For all that the influence of groups like Joy Division, Bauhaus, Echo & The Bunnymen, the Jesus and Mary Chain and The Cure are written unapologetically on Black Doldrums’ sleeves, ‘Now You Know This’ is unexpectedly inspired by the outsider folk of Daniel Johnston. “Some inspiration for this came after watching a Daniel Johnston documentary, notably the song ‘I Live My Broken Dreams’”, Kevin recalls: “It always struck me as a perfect folk tune and I loved the delivery. It reminded me of an acoustic song I had written a few years ago called ‘Now You Know This’ which had a similar hook so I decided to play it with the band and it developed into a full song. The verses are intentionally put together to feel like a news-reel broadcast.” ‘Let me tell you now, the state of all things’, Kevin sings before describing selfish and greedy elites, fatal rioting on the streets that is met with media silence and underfunded public services leaving the sick and the poor ‘on their own to survive'. 

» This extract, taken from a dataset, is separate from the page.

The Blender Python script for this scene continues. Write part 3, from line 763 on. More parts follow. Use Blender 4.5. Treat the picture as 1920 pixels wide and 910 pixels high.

Equally impassioned and angry is the album’s closing track ‘Sidewinder’, a piece of menacingly primal proto-punk that acts as the second part to ‘Dead Awake’s penultimate track ‘Runaway’. “These two are essentially part A and part B of the same song”, Kevin says: “They’re about the repercussions of someone’s actions and living with consequences. From one perspective it may sound like it’s attacking someone but it can also be a self-reflection of the writer.” ‘Runaway, from the life you knew / unaware of the lives you’ve burnt’, Kevin sings on ‘Runaway’ before karma seems to inevitably catch up with our protagonist on ‘Sidewinder’: ‘Got nowhere to hide, got nowhere to go / It’ll follow wherever you go / It’ll hunt you down”.